When Tragedy Struck: One Reporter Recalls Witnessing the Events of 9/11 While Embedded at TIFF

Shocked crowds of downtown Manhattanites observe the burning World Trade Center towers in New York City early September 11, 2001. Three hijacked planes crashed into major U.S. landmarks on the same day, destroying both of New York's twin towers and plunging the Pentagon in Washington into flames, in an unprecedented assault on key symbols of U.S. military and financial power.

Shocked crowds of downtown Manhattanites observe the burning World Trade Center towers in New York City early September 11, 2001. Photo: Andrew Lichtenstein/Corbis via Getty Images

On the morning of Sept. 11, 2001, I was driving to downtown Toronto, to start my day covering the Toronto International Film Festival.

First stop: an interview with Adrienne Shelly, an actress who would be murdered in her New York apartment five years later.

On the car radio, there was a news report of a “small plane” hitting one of the World Trade Centre towers.

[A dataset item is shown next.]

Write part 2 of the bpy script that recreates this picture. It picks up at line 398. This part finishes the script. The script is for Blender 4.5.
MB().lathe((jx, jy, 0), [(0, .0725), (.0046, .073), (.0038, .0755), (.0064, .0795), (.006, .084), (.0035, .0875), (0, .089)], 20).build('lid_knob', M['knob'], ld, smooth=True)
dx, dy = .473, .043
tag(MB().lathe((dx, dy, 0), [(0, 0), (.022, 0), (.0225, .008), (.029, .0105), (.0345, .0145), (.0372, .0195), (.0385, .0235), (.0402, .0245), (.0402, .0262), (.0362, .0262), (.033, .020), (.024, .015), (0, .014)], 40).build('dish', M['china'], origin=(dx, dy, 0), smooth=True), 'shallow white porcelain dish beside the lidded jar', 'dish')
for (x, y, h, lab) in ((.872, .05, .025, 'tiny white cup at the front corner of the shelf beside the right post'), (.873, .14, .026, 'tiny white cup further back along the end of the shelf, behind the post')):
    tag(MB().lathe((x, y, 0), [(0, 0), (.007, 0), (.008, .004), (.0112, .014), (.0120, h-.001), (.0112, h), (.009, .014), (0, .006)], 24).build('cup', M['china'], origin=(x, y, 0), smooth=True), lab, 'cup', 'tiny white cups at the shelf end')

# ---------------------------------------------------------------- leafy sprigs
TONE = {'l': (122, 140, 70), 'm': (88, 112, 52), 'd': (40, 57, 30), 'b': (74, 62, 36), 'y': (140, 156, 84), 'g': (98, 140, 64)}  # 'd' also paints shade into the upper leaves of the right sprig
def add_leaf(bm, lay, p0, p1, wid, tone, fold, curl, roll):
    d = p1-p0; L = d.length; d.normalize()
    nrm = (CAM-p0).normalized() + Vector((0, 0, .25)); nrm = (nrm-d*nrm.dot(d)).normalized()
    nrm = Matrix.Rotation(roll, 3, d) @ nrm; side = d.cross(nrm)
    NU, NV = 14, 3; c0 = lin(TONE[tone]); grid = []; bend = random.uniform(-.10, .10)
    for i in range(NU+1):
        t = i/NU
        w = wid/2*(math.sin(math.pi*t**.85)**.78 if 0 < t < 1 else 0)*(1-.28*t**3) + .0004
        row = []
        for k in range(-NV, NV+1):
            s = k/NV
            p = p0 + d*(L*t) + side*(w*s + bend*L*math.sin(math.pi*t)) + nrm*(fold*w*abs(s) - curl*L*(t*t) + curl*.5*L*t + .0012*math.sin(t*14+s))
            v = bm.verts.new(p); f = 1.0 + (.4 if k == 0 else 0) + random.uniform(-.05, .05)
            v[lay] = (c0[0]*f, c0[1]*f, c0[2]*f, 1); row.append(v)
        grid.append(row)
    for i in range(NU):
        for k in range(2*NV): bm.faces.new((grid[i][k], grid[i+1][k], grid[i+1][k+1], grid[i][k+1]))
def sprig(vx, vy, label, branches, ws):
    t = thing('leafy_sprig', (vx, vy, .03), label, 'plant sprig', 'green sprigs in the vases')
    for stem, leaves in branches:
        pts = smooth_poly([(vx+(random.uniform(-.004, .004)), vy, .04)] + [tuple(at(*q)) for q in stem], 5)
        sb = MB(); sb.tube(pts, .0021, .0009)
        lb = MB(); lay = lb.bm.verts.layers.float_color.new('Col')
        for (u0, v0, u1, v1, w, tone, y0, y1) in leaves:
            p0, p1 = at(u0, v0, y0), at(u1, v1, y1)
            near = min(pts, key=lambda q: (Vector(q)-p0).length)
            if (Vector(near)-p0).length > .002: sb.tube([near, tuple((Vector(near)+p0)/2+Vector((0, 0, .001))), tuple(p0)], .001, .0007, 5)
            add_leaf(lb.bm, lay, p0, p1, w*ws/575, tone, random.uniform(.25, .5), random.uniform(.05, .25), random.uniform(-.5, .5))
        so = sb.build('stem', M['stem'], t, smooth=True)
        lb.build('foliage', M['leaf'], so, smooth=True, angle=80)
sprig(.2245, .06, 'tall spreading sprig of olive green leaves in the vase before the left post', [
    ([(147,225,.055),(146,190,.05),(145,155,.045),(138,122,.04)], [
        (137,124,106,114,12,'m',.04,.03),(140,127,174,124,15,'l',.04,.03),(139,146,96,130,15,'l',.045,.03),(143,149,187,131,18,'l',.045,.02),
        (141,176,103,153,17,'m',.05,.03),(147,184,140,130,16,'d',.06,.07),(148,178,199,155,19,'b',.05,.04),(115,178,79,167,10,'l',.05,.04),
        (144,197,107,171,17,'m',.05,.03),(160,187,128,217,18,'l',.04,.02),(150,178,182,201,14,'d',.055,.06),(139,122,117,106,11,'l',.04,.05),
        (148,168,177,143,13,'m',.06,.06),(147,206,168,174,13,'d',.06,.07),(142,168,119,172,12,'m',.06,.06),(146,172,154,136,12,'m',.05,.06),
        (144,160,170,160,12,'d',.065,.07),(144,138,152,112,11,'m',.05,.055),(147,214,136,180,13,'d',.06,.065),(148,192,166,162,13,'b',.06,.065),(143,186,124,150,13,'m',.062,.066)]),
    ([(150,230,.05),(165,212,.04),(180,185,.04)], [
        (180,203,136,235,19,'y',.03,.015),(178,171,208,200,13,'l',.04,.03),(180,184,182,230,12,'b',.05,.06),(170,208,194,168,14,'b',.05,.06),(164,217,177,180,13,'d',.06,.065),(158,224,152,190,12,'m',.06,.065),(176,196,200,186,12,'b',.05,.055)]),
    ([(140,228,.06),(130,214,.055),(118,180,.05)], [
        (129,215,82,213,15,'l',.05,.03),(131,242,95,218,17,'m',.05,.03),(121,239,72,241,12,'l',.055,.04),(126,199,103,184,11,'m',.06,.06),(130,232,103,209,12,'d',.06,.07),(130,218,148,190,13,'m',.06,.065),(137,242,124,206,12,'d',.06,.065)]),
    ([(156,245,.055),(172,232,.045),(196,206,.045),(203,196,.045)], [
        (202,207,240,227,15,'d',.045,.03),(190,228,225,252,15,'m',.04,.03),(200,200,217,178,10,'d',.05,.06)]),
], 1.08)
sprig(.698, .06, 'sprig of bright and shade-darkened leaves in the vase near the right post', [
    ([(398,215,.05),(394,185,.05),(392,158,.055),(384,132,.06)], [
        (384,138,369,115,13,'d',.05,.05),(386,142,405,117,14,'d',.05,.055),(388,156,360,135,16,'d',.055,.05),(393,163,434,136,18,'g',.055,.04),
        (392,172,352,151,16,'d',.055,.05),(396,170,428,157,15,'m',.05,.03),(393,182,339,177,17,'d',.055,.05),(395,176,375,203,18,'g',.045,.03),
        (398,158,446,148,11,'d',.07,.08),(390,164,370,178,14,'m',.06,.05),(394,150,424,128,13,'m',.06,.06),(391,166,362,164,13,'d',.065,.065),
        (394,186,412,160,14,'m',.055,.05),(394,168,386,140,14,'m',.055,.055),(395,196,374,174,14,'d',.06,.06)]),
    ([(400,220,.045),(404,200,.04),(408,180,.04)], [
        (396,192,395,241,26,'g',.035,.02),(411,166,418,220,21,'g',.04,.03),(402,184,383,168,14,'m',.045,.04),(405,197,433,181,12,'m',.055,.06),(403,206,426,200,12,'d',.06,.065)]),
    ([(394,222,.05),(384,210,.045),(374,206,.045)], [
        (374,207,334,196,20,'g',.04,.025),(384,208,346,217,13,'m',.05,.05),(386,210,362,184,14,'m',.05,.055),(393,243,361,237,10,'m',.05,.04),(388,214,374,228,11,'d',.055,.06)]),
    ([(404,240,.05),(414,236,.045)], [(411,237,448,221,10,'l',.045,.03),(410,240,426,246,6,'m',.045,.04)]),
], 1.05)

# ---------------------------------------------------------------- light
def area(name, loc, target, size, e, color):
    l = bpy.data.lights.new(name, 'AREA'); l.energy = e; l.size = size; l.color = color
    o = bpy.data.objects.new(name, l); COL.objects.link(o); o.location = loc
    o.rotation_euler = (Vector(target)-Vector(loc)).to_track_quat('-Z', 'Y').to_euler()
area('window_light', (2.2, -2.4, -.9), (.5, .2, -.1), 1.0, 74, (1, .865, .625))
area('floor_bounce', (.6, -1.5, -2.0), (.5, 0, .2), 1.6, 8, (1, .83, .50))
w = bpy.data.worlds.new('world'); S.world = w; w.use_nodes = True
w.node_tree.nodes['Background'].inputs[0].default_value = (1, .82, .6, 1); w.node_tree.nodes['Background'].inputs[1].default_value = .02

By the time I reached Shelly’s room, the plane had grown considerably and another building had been hit. The distraught actress was on the phone with her mother, who lived in Lower Manhattan.

We were going through the motions of an interview when the first tower fell. The interview was effectively over, and she phoned her mother again.

When the second tower fell, I was watching it on the TV in a Four Seasons hotel room with a shocked young Canadian actor named Ryan Gosling. Conducting a celebrity interview seemed meaningless at that moment.

It would be my last TIFF interview that day, as the festival went into shutdown and I went into reporter mode.

The musical Come From Away is the defining metaphor for our hosting Americans who were stranded in Canada as the U.S. became a “no fly” zone. But there were Come From Aways across Canada. This was one of them.

Thousands of people had flown to Toronto for one of the three biggest film festivals in the world. Actors and directors, press, publicists, studio executives, producers, investors. The majority had come from either Los Angeles or New York. The sold-out hotels in the city’s Yorkville district typically checked VIP guests in and out with machine-like efficiency. But that machine was broken, along with so many other things that day.

People crowded into TIFF’s onsite office, waiting for word of… well, anything really. Word got out that that three of the planes had been bound for Los Angeles. Denizens of both coasts had reason to worry.

As for where they’d sleep that night, the four-star hotels did their bit for the suit-wearing visitors. The president of the Four Seasons announced that all current guests could stay indefinitely (an easy accommodation to make, considering that the next round of guests was doubtful).

(In an odd reverse turn of events, New York was hosting Fashion Week when the 9/11 attacks occurred. Media outlets that were frustrated in attempts to send reporters into the city discovered that they did indeed have journalists on the scene, fashion writers. Legendary style maven Jeanne Beker filed reports to my paper that week).

As for the festival, when it started up again the next day, it was with a sense of decency and perspective. There would be movies, but no red carpets, no celebrity press conferences, no parties.

Which was as it should be. A mass-killing tends to make our billion-dollar pop culture diversions look tragically absurd. The satirical newspaper The Onion ran a headline later that read, “A shattered nation longs to care about stupid bullsh—again.”

An example of what passed for “news” pre-9/11: I’d written a front page story two days before — an interview with a woman who’d been given mouth-to-mouth resuscitation by Matthew McConaughey after she fainted at his premiere.

Still, “entertainment folk” sometimes have trouble shaking old habits. One party-planner phoned our office that day and asked one of our writers for advice on whether she should continue on with that night’s celebrity party. Sure! Let’s celebrate!

But perhaps the most surreal moment came near the end of the day, nearing the time I was scheduled to interview Anne Heche, the actress and sometime girlfriend of Ellen DeGeneres. Heche was promoting a book about her mental health issues and delusions that came to a boil during the time she was with Ellen.

A phone-call came from the publicist. “Let me guess. You’re calling to tell me the interview is cancelled,” I said. No, Heche was waiting for me.

I was flabbergasted to discover Heche had flown out of Boston’s Logan airport that very morning, the same airport from which two of the hijacked planes took off.

There was a flatness to the interview, perhaps because of meds she’d been taking. She was aware of what had happened, but the gravity of it clearly eluded her. “But back to my book…”

The Onion headline clearly described a short-lived state of mass awareness. Paris Hilton and the Kardashians would cure us of it. President Bush advised people to go out and shop, otherwise the terrorists would win.

I suspected at the time that I wasn’t just witnessing a monumental tragedy. I was looking at the beginning of one. In hindsight, Afghanistan, Iraq, Syria, a refugee crisis that is bringing out the worst in our politics and society, all can be traced back to that day. Meanwhile, back at home, cable, online channels, YouTube podcasts, smartphones, social media and video games became the new, improved shiny distractions in our lives.

Post 9/11, I continued on as an entertainment writer and reporter. But I never took it as seriously again.